- [Your instructions] Reproduce the records below in full and word for word, excluding pictures.

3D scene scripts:
::::::::::
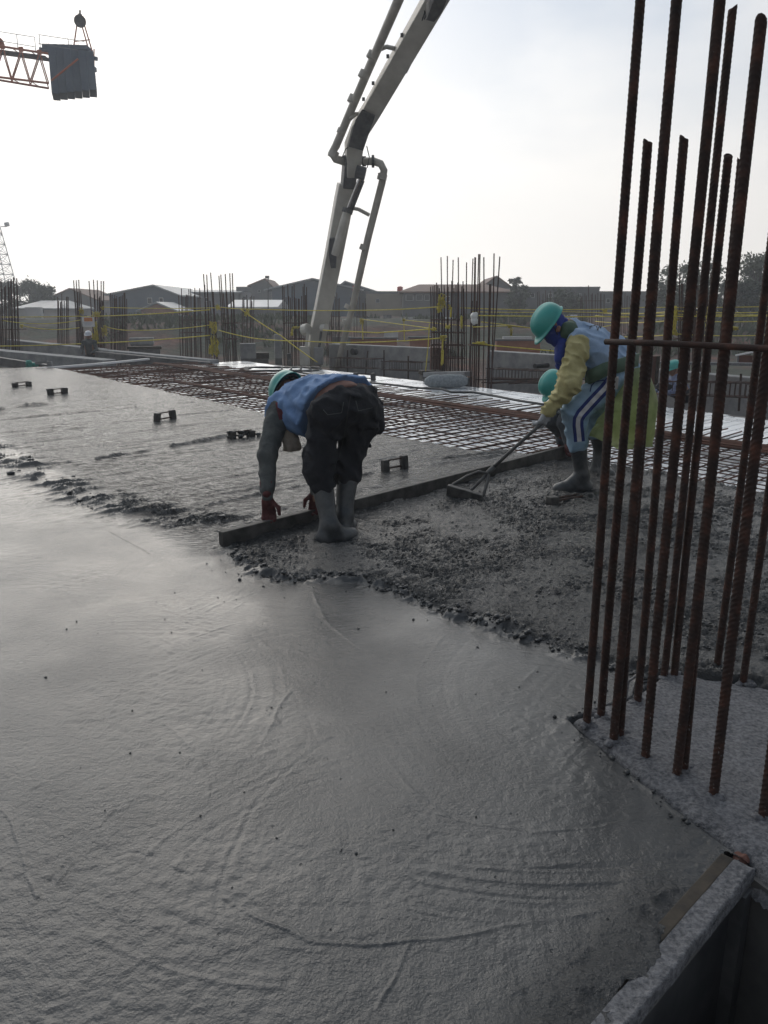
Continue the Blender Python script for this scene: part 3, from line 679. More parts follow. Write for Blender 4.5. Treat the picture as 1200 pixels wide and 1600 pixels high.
# brown plywood form and stacked bits near the middle column
for (p, Y, w, d, h, m, lab, nm, cat) in [((684, 578), 19.6, .34, .3, .56, 'plyred', 'upright reddish-brown plywood form left of the middle rebar column', 'plywood_form', 'formwork'),
        ((1016, 600), 15.6, .2, .24, .56, 'plyred', 'upright reddish-brown plywood form behind the yellow-green plastic', 'plywood_form', 'formwork'),
        ((408, 560), 26.5, .5, .5, .2, 'wood', 'low pile of brown bricks between the two grey stubs', 'brick_pile', 'bricks'),
        ((672, 585), 18.6, .5, .3, .10, 'wood', 'pale timber offcut lying at the deck edge left of the middle rebar column', 'timber_offcut', 'timber'),
        ((452, 562), 25, .12, .12, .20, 'boomdk', 'small dark block at the deck edge left of the boom foot', 'steel_block', 'block'),
        ((222, 538), 34, 1.0, .6, .28, 'conc', 'pale concrete slab piece lying on the soil right of the sign', 'concrete_piece', 'debris'),
        ((226, 545), 31, 1.3, .4, .10, 'wood', 'pale timber plank lying on the soil below the concrete piece', 'plank', 'timber')]:
    q0 = P(*p, Y); t = thing(nm, lab, cat, q0)
    MB().box(q0 + Vector((0, 0, h / 2)), (w, d, h), .25).build('body', M[m], t, bevel=.01)
    if nm == 'plywood_form':
        for e in (-1, 1): MB().box(q0 + Vector((e * w * .35, -d * .52, h / 2)), (.05, .05, h), .25).build('stud', M['wood'], t)
    if q0.z > -.6: MB().box(q0 + Vector((0, 0, -.45)), (w * .9, d * .9, .88), .25).build('support', M['conc_dark'], t)

# stirrup cages (rows of bent bars) between the deck and the walls
def cage(name, label, pa, Ya, pb, Yb, n, w, h):
    a = P(*pa, Ya); b_ = P(*pb, Yb); t = thing(name, label, 'rebar cage', (a + b_) / 2)
    d = (b_ - a); L = d.length; d.normalize(); sd = Vector((-d.y, d.x, 0)).normalized()
    for e in (-1, 1):
        for zz in (0, h):
            MB().tube([a + sd * e * w / 2 + Vector((0, 0, zz)), b_ + sd * e * w / 2 + Vector((0, 0, zz))], .012, 5).build('rebar', M['rust_dark'], t)
    for i in range(n):
        c = a + d * (L * (i + .5) / n); j = random.uniform(-.02, .02); z1 = Vector((0, 0, h + j))
        MB().tube([c + sd * -w / 2, c + sd * -w / 2 + z1, c + sd * w / 2 + z1, c + sd * w / 2, c - sd * w / 2], .008, 5).build('stirrup', M['rust_dark'], t)
    return t
cage('rebar_cage', 'low rusty stirrup cage in front of the wall with the round hole', (522, 573), 22.5, (592, 576), 21.2, 13, .35, .26)
cage('rebar_cage', 'low rusty stirrup cage left of the reddish-brown plywood form', (602, 577), 21.0, (668, 580), 20.0, 12, .35, .22)
cage('rebar_cage', 'long low stirrup cage at the foot of the wall behind the raking worker', (768, 590), 18.6, (862, 596), 16.6, 18, .35, .22)
cage('rebar_cage', 'long low stirrup cage behind the tall rebars at the right', (1040, 615), 14.6, (1210, 622), 12.9, 22, .3, .24)
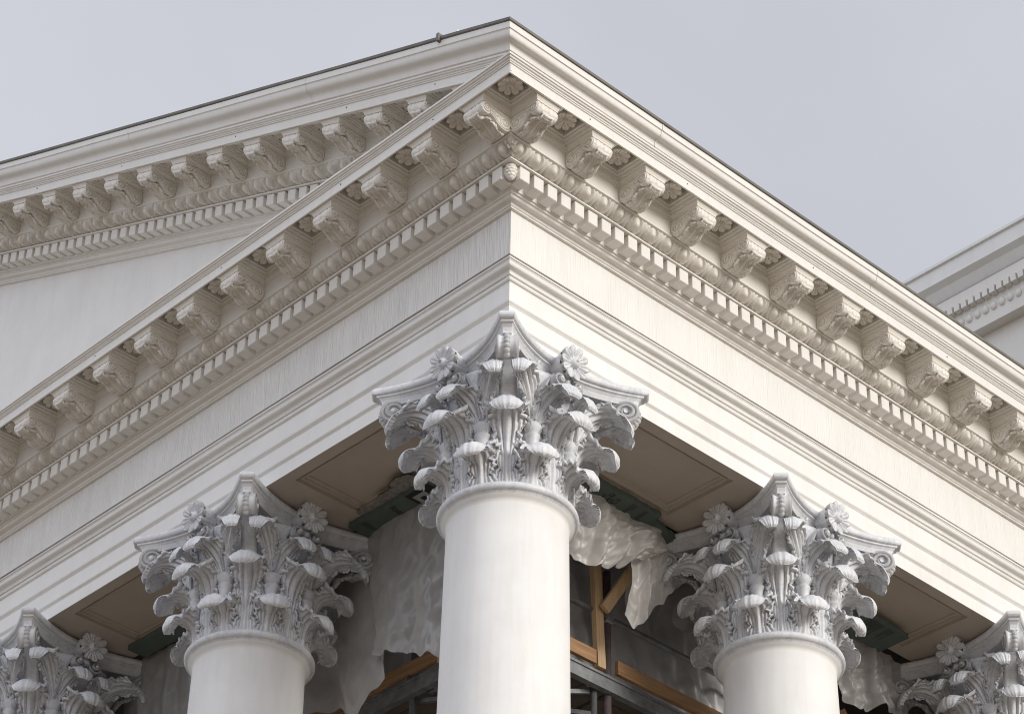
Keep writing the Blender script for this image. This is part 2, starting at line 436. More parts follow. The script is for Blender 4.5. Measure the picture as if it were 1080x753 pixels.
::::::::::
- [Result for this task]
Continue the Blender Python script for this scene: part 3, from line 679. More parts follow. Write for Blender 4.5. Treat the picture as 1200 pixels wide and 1600 pixels high.
# brown plywood form and stacked bits near the middle column
for (p, Y, w, d, h, m, lab, nm, cat) in [((684, 578), 19.6, .34, .3, .56, 'plyred', 'upright reddish-brown plywood form left of the middle rebar column', 'plywood_form', 'formwork'),
        ((1016, 600), 15.6, .2, .24, .56, 'plyred', 'upright reddish-brown plywood form behind the yellow-green plastic', 'plywood_form', 'formwork'),
        ((408, 560), 26.5, .5, .5, .2, 'wood', 'low pile of brown bricks between the two grey stubs', 'brick_pile', 'bricks'),
        ((672, 585), 18.6, .5, .3, .10, 'wood', 'pale timber offcut lying at the deck edge left of the middle rebar column', 'timber_offcut', 'timber'),
        ((452, 562), 25, .12, .12, .20, 'boomdk', 'small dark block at the deck edge left of the boom foot', 'steel_block', 'block'),
        ((222, 538), 34, 1.0, .6, .28, 'conc', 'pale concrete slab piece lying on the soil right of the sign', 'concrete_piece', 'debris'),
        ((226, 545), 31, 1.3, .4, .10, 'wood', 'pale timber plank lying on the soil below the concrete piece', 'plank', 'timber')]:
    q0 = P(*p, Y); t = thing(nm, lab, cat, q0)
    MB().box(q0 + Vector((0, 0, h / 2)), (w, d, h), .25).build('body', M[m], t, bevel=.01)
    if nm == 'plywood_form':
        for e in (-1, 1): MB().box(q0 + Vector((e * w * .35, -d * .52, h / 2)), (.05, .05, h), .25).build('stud', M['wood'], t)
    if q0.z > -.6: MB().box(q0 + Vector((0, 0, -.45)), (w * .9, d * .9, .88), .25).build('support', M['conc_dark'], t)

# stirrup cages (rows of bent bars) between the deck and the walls
def cage(name, label, pa, Ya, pb, Yb, n, w, h):
    a = P(*pa, Ya); b_ = P(*pb, Yb); t = thing(name, label, 'rebar cage', (a + b_) / 2)
    d = (b_ - a); L = d.length; d.normalize(); sd = Vector((-d.y, d.x, 0)).normalized()
    for e in (-1, 1):
        for zz in (0, h):
            MB().tube([a + sd * e * w / 2 + Vector((0, 0, zz)), b_ + sd * e * w / 2 + Vector((0, 0, zz))], .012, 5).build('rebar', M['rust_dark'], t)
    for i in range(n):
        c = a + d * (L * (i + .5) / n); j = random.uniform(-.02, .02); z1 = Vector((0, 0, h + j))
        MB().tube([c + sd * -w / 2, c + sd * -w / 2 + z1, c + sd * w / 2 + z1, c + sd * w / 2, c - sd * w / 2], .008, 5).build('stirrup', M['rust_dark'], t)
    return t
cage('rebar_cage', 'low rusty stirrup cage in front of the wall with the round hole', (522, 573), 22.5, (592, 576), 21.2, 13, .35, .26)
cage('rebar_cage', 'low rusty stirrup cage left of the reddish-brown plywood form', (602, 577), 21.0, (668, 580), 20.0, 12, .35, .22)
cage('rebar_cage', 'long low stirrup cage at the foot of the wall behind the raking worker', (768, 590), 18.6, (862, 596), 16.6, 18, .35, .22)
cage('rebar_cage', 'long low stirrup cage behind the tall rebars at the right', (1040, 615), 14.6, (1210, 622), 12.9, 22, .3, .24)
Keep writing the Blender script for this image. This is part 2, starting at line 436. More parts follow. The script is for Blender 4.5. Measure the picture as if it were 1080x753 pixels.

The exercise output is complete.